While a student, high school, SJSU & Santa Clara Law, I worked at SPRR and UPRR, and anyone studying for a career in railroads, take heed: Viable careers in railroads may be at one of the Class Ones, or a member of the American Short Line RR Assn., but it is far more likely that students studying railroads at the California High-Speed Rail Authority (CAHSRA) will become bankruptcy attorneys specializing in Ch. 9 Municipal Bankruptcy and socialist government insolvency, e.g., insolvent county transit in every county in California.
Voters voted for self-sufficient HSR, not a jumbo size Amtrak, insolvent from the start even though congressmen stood on the floor of the congress in 1970 and proclaimed that “it will be self-sufficient in three years.” Yeh. And how many billions have we poured down that Black Hole? Like public sector transit, conceived insolvent, born bankrupt.
Students with their eyes open, objective, not swallowing pap from lobbyists who do make money promoting the Frankenstein, or the lies from the builders, will condemn CAHSRA’s Supermassive Black Hole just like Lunar Escalators or Electric Rickshaws.
After debating Hon. Rod Diridon in 2008 before the Prop. 1A Election, Gilroy Dispatch, and other newspapers, published my Guest Editorial in which I predicted that gas taxes would have to rise to $10/gal to pay the subsidies needed to make Bullet Train go. In hindsight, I was wrong; given the current estimated price, and annual operating losses, you will be asking motorists to pay closer to $20/gal in gas and diesel taxes. And then, you’ll be in big trouble if people get taxed out of their cars—where will you get the $$$$ to run the Mother of All Boondoggles Bullet Train.

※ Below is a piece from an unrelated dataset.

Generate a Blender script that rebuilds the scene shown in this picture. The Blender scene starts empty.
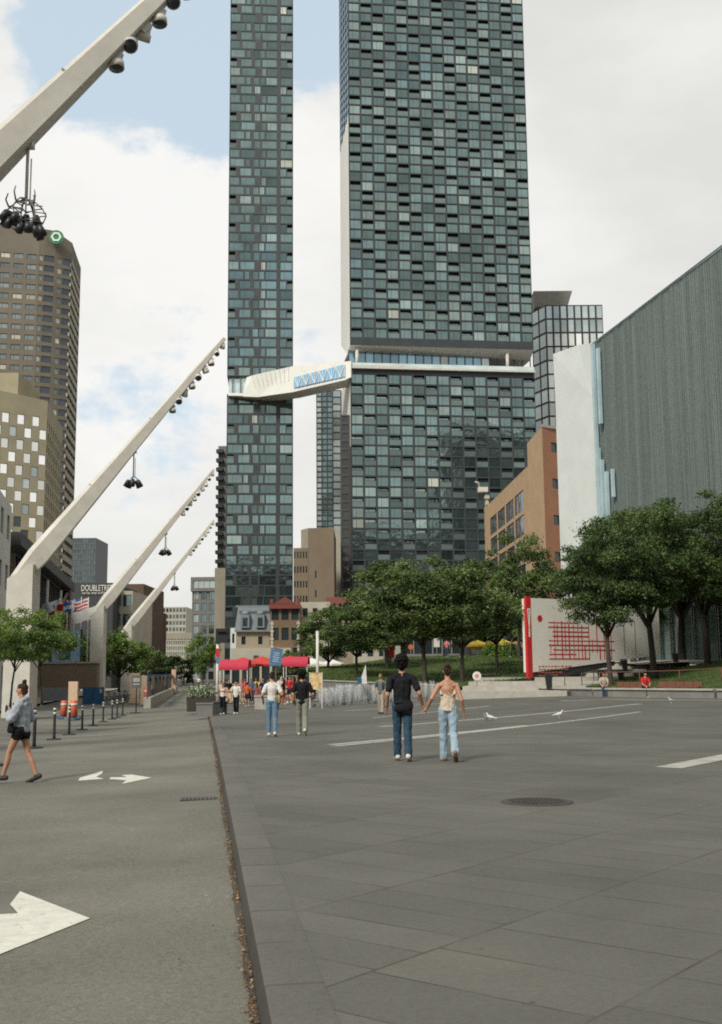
import bpy, bmesh, math, random
import numpy as np
from mathutils import Vector, Matrix, noise
random.seed(11)
SC = bpy.context.scene
COL = SC.collection
R_ = math.radians
# ------------------------------------------------------------------ camera model
FPX = 1100.0; TH = math.atan(160/1100.); RO = R_(0.5); HC = 1.55
_f = np.array([0, math.cos(TH), math.sin(TH)]); _r0 = np.array([1., 0, 0]); _u0 = np.cross(_r0, _f)
_R = math.cos(RO)*_r0 - math.sin(RO)*_u0
_U = math.cos(RO)*_u0 + math.sin(RO)*_r0
CAMP = np.array([0, 0, HC])
def ray(px, py): return _f*FPX + _R*(px-361) - _U*(py-512)
def P(px, py, D):
    d = ray(px, py); return Vector(CAMP + d*(D/d[1]))
def proj(p):
    d = np.array(p, float)-CAMP; w = d@_f
    if w <= 0.01: return (-9999, -9999)
    return (361+FPX*(d@_R)/w, 512-FPX*(d@_U)/w)
def gz(x, y):
    s = min(max((y-22)/32, 0), 1); return s*(-.5+.034*min(max(x+6.5, -4), 18))
SD = Vector((-.1415, .990, 0)).normalized()      # direction of the street
ST = Vector((.990, .1415, 0)).normalized()       # across the street, to the right
K0 = Vector((.29, 0, 0))                         # kerb line passes here
def rz(x, y):                                    # road level
    t = (Vector((x, y, 0))-K0).dot(ST)
    return gz(x, y)-.12-.025*min(max(-t, 0), 5)
def G(px, py, dz=0.0, road=False):
    d = ray(px, py); t = -HC/d[2]
    for i in range(60):
        p = CAMP+d*t
        z = (rz(p[0], p[1]) if road else gz(p[0], p[1]))+dz
        t = t+.5*((z-HC)/d[2]-t)
    return Vector(CAMP+d*t)
def XY(px, D, z=None):
    """ground point at depth D under image column px (column read at the horizon)"""
    p = P(px, 669, D); return (p.x, D, gz(p.x, D) if z is None else z)
def street(s, t, z=0.0):
    p = K0+SD*s+ST*t; p.z = z; return p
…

As a post-doc student of transportation law & policy, Mineta Institute, SJSU, Transportation Research Board, Georgetown; and Library of Congress, I want to give a word of caution to students seeking a career in railroads: trainwreck! Their career, like the CAHSRA, will be one.
Take Nodoze if you have to, but wake up and smell the coffee. Better off learning care and feeding of horses and jackasses than to become one chasing the Trojan Horse Bullet Train.
Caveat viator.
Joseph P. Thompson, Esq.
Past-Chair, Legislation Committee, Transportation Lawyers Assn.
Mr. Thompson, Sir I wish you were mistaken in your comments about the wonderful “California Bullet Train”, but sadly I believe you are correct.